Hasard du calendrier, l'audition sur « Les leçons de l'éruption du volcan Eyafjöll » s'est tenue le jour de la remise des conclusions sur les conséquences de la tempête Xynthia. Les échanges entre les différents intervenants laissent entendre que la manière dont cette crise a été gérée mériterait, elle aussi, une mission d'enquête parlementaire. Le député Christian Kert retient de cette audition : ''Il y a un manque de dialogue entre les scientifiques, les météorologues, les industriels de l'aéronautique et l'aviation civile, qui ont chacun leurs propres codes et ne se comprennent pas. Il n'y a pas de cohérence entre le besoin d'évaluer le « risque acceptable » exprimé par la Direction Générale de l'Aviation Civile (DGAC) chargée de la régulation du transport aérien, et la démarche d'appréciation du « risque réel » par les scientifiques et les météorologues''. Quant à l'origine de la valeur seuil (2 μg/m3) de concentration de cendres dans l'air, qui a entraîné la décision de fermer la totalité de l'espace aérien européen le 15 avril, et de l'autre valeur seuil (2 mg/m3) qui a permis un zonage du risque et la réouverture progressive de l'espace aérien ? ''Je ne sais pas d'où elles viennent...'', confie le député en fin de séance. Qui plus est, cette valeur seuil n'a pas été corrélée au temps d'exposition, difficile alors d'évaluer l'aléa du risque...

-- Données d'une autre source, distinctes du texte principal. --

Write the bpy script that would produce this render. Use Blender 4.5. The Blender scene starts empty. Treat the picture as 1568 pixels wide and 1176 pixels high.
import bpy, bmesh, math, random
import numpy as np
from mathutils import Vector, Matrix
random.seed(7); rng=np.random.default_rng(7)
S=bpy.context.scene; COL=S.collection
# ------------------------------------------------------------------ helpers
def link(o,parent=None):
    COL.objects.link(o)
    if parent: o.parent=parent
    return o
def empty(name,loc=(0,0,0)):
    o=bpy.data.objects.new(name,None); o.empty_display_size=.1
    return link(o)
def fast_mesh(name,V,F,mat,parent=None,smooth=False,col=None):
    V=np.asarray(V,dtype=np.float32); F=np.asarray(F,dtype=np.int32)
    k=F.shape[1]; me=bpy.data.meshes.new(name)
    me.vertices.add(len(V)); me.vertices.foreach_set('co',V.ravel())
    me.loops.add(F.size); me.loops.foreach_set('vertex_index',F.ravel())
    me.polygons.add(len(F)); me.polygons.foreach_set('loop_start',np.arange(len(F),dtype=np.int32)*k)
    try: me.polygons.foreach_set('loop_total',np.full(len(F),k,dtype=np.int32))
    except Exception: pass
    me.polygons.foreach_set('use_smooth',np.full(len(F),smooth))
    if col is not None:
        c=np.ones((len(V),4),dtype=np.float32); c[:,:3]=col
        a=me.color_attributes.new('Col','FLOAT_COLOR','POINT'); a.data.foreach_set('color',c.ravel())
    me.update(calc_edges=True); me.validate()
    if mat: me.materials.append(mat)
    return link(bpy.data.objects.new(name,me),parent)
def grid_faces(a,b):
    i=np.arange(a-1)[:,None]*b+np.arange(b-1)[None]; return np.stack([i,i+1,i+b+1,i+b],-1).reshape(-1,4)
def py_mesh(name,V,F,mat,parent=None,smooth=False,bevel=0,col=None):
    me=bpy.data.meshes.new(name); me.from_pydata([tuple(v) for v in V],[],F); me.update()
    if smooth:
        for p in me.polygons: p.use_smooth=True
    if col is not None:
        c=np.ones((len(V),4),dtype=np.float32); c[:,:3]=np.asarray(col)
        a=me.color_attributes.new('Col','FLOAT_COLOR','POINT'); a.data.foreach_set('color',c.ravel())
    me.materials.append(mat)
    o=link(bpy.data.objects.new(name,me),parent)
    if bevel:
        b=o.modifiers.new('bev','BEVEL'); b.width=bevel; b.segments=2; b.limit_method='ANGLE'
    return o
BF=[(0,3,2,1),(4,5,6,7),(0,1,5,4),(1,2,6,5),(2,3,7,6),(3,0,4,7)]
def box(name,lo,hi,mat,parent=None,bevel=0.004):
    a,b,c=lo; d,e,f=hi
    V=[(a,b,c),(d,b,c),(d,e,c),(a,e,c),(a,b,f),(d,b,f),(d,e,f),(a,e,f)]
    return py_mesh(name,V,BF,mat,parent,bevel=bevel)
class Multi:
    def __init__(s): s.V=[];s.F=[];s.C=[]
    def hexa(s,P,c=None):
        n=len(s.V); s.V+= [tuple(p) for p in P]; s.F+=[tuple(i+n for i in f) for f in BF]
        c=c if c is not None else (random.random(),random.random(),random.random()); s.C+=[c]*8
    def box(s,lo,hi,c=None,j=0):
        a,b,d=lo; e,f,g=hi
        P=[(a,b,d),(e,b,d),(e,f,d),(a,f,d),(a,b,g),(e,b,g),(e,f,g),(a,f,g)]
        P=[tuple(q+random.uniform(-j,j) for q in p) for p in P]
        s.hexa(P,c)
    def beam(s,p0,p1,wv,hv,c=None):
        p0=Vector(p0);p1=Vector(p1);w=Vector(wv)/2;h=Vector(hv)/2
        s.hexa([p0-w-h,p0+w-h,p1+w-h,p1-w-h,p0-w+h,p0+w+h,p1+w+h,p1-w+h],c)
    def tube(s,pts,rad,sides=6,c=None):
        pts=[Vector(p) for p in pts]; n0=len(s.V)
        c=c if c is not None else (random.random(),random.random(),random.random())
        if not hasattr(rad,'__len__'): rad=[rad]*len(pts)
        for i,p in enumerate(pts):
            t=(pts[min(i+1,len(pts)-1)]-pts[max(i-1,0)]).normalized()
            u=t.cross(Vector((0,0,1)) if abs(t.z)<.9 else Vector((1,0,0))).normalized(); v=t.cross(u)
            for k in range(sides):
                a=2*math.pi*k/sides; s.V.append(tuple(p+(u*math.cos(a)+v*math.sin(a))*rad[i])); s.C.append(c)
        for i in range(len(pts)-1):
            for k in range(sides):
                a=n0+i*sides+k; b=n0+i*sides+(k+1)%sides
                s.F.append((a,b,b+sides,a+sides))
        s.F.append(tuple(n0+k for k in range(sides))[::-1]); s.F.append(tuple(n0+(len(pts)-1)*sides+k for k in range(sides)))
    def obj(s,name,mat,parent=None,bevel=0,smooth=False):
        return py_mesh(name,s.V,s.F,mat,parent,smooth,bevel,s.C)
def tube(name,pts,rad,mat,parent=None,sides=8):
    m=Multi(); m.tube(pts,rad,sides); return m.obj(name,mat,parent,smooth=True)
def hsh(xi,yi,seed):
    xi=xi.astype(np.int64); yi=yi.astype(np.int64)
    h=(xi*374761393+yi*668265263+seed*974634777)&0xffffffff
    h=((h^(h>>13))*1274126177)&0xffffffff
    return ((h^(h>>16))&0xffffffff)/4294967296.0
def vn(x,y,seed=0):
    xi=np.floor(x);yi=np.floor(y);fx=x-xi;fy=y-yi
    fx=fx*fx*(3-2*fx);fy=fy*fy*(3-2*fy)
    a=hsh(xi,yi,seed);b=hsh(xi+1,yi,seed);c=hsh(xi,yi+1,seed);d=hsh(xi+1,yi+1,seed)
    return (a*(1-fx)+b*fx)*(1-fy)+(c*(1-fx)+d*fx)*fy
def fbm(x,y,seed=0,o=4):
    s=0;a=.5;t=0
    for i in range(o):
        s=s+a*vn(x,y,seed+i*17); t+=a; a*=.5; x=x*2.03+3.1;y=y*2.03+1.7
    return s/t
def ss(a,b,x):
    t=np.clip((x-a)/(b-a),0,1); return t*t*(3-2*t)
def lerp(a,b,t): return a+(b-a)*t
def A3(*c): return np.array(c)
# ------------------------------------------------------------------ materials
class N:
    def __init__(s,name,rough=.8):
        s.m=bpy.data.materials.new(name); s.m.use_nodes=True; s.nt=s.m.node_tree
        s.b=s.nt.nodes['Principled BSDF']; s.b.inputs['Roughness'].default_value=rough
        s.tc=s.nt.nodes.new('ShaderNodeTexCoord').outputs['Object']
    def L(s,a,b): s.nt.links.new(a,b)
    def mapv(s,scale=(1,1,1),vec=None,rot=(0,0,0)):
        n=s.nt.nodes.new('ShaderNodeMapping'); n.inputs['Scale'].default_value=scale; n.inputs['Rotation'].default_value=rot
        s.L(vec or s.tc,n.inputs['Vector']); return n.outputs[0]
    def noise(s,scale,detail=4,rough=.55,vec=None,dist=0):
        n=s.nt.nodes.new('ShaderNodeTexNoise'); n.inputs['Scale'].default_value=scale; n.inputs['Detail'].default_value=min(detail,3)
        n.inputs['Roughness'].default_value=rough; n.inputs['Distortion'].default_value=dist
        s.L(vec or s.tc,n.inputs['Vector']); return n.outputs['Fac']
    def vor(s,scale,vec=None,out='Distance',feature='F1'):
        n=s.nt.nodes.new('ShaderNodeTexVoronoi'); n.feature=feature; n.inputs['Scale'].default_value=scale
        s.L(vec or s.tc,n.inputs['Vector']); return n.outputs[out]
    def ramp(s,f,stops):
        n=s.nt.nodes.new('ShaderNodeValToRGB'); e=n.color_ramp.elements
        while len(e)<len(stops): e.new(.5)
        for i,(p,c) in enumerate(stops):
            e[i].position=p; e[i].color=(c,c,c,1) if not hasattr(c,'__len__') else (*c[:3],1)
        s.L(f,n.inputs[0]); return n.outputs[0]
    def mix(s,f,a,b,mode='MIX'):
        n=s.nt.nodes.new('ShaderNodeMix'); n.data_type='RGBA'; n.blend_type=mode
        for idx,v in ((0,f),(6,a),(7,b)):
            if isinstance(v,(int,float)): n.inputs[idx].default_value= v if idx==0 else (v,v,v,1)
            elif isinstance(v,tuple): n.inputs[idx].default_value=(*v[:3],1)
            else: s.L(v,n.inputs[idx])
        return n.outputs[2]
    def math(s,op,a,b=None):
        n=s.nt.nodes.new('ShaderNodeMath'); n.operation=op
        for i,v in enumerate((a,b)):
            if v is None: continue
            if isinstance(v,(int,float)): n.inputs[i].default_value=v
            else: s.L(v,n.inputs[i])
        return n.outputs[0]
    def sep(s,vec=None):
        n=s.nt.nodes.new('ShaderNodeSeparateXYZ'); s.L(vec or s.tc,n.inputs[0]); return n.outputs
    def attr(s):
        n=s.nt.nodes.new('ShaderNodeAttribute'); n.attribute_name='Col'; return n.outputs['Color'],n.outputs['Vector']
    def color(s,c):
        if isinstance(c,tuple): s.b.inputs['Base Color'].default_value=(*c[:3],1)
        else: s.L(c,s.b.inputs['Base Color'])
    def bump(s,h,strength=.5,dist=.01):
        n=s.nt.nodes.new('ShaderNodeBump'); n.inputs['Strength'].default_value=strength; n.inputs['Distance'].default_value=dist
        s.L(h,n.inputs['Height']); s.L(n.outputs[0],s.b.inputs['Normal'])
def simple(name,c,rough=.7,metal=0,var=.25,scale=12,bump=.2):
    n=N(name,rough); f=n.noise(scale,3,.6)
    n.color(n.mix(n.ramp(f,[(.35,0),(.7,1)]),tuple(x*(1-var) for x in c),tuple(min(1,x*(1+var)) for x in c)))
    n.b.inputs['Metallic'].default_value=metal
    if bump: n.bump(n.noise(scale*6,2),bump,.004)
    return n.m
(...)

Pour les industriels de l'aéronautique (Airbus, Snecma), cette valeur est ''sans rapport avec ce que les moteurs d'avion peuvent supporter''. Dans ce contexte, difficile ''d'imaginer un nouveau point de certification des moteurs d'avions de ligne'', comme le leur demande Patrick Gandil, directeur de la DGAC. Et les émissions d'un volcan (cendres, gaz toxique) sont susceptibles de dégrader non seulement les moteurs des avions, mais aussi les pistons, pare-brises, conditionnements d'air et de pressurisation. En outre, s'il existe une check-list « nuage volcanique » de consignes de vol, il n'existe aucun équipement de bord permettant d'en identifier la présence. ''Or pour repérer un nuage volcanique dans un ciel bleu, l'oeil ne sert à rien ! '', rapelle Jocelyn Smykowski, président du Syndicat national des pilotes de ligne (SNPL). Les pilotes de ligne regrettent de ne pas avoir été conviés aux réunions décisionnaires de cette gestion de crise, alors qu'ils sont en première ligne pour assurer la sécurité du transport aérien des passagers. Ils regrettent également que les vols tests effectués pour la DGAC l'aient été par des avions d'Air France. Le crash non expliqué du mirage F1 une semaine avant la crise du nuage de l'Eyafjöll aurait-il un lien avec la discrétion de la Défense ?
''Je suis très inquiet pour la prochaine éruption'', confie Louis Jobard, président du SNPL Air France ALPA. Cet homme préconise de s'inspirer de la structure de surveillance et d'alerte coordonnée, conduite dans un souci d'interaction horizontale y compris des décideurs locaux, et déjà opérationnelle depuis 2004 dans la région très volcanique de l'Alaska. Beaucoup espèrent dans la coordination européenne, tandis qu'une nouvelle éruption menace le ciel européen : celle du volcan islandais Helka connu pour suivre l'Eyafjöll dans les 6 mois à deux ans.